Siete leyes de educación se han sucedido en nuestra democracia. Cada gobierno tiene su propio modelo educativo y el resultado es una situación de confusión para profesores, alumnos y padres.

Los gobiernos alegan que quieren impedir el abandono escolar o los malos resultados españoles comparados con los de otros países pero, en realidad, nuestro principal problema es la escasez de nuestra inversión educativa y el modelo mixto de pública, privada y concertada que impide la consolidación de unas buenas escuelas públicas, a las que acudan todos los niños y no solo los pobres, como ocurre en la mayoría de los países europeos.

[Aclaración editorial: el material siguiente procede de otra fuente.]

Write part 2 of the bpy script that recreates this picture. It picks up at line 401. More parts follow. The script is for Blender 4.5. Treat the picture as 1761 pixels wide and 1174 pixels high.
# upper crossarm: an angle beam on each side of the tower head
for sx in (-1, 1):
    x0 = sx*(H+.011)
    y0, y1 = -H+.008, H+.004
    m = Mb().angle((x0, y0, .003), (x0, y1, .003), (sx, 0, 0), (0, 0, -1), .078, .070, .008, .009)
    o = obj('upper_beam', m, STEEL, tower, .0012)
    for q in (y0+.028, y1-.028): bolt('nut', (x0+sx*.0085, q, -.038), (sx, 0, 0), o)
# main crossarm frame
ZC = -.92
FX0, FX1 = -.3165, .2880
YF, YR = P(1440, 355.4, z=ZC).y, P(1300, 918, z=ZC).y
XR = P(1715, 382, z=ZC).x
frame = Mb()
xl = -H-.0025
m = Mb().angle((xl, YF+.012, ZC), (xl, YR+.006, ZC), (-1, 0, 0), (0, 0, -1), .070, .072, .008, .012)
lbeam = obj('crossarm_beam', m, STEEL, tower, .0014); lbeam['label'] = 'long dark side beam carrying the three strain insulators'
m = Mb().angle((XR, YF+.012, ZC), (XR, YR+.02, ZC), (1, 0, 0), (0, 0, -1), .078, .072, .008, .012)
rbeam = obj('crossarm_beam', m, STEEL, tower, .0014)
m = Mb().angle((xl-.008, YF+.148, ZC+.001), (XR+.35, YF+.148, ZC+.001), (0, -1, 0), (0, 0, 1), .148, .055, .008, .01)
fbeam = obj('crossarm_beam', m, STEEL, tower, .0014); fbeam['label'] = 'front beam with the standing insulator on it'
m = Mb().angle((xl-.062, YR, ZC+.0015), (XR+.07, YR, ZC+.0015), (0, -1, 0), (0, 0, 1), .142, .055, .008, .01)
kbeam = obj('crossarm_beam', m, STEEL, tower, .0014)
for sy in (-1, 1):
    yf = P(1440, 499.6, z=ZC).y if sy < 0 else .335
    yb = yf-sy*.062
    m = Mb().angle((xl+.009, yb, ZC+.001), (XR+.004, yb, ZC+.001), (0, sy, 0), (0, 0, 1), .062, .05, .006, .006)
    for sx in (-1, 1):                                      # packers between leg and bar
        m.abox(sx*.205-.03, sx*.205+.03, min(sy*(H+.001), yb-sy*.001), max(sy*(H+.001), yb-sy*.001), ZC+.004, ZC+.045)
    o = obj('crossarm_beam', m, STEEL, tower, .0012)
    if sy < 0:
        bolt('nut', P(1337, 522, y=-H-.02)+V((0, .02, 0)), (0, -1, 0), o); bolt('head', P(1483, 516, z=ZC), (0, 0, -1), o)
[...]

La escasa financiación se traduce en escuelas barracones, sin calefacción y en una situación de los profesores que empezó con aquello de «pasa más hambre que un maestro de escuela» y hoy termina con el despido de tantos.

A los gobiernos parece que les motiva hacer de pedagogos, metiéndose en un terreno que debería estar a cargo de las relaciones entre maestros, padres, alumnos y pedagogos. La ley Wert peca de esa obsesión por hacer pedagogía con un fuerte componente ideológico. El Partido Popular derogó la asignatura de Educación para la Ciudadanía, vigente en toda Europa, para inculcar valores cívicos y le ley Wert crea su propia asignatura de Educación en valores que son, naturalmente, los de la derecha.

Y en un gesto cómplice con la Conferencia Episcopal, introduce de nuevo la enseñanza de la religión católica cuando el país camina hacia un laicismo práctico. La religión debe enseñarse en las iglesias y no en las escuelas y en nuestro caso los profesores son designados y cesados por los obispos mientras el Estado los paga. Para colmo, apenas hay clero docente.

La ley Wert favorece la desigualdad con unas reválidas que necesitan apoyo económico familiar y muchas familias no tienen esos recursos. Es otra ley condenada a su retirada por el gobierno siguiente.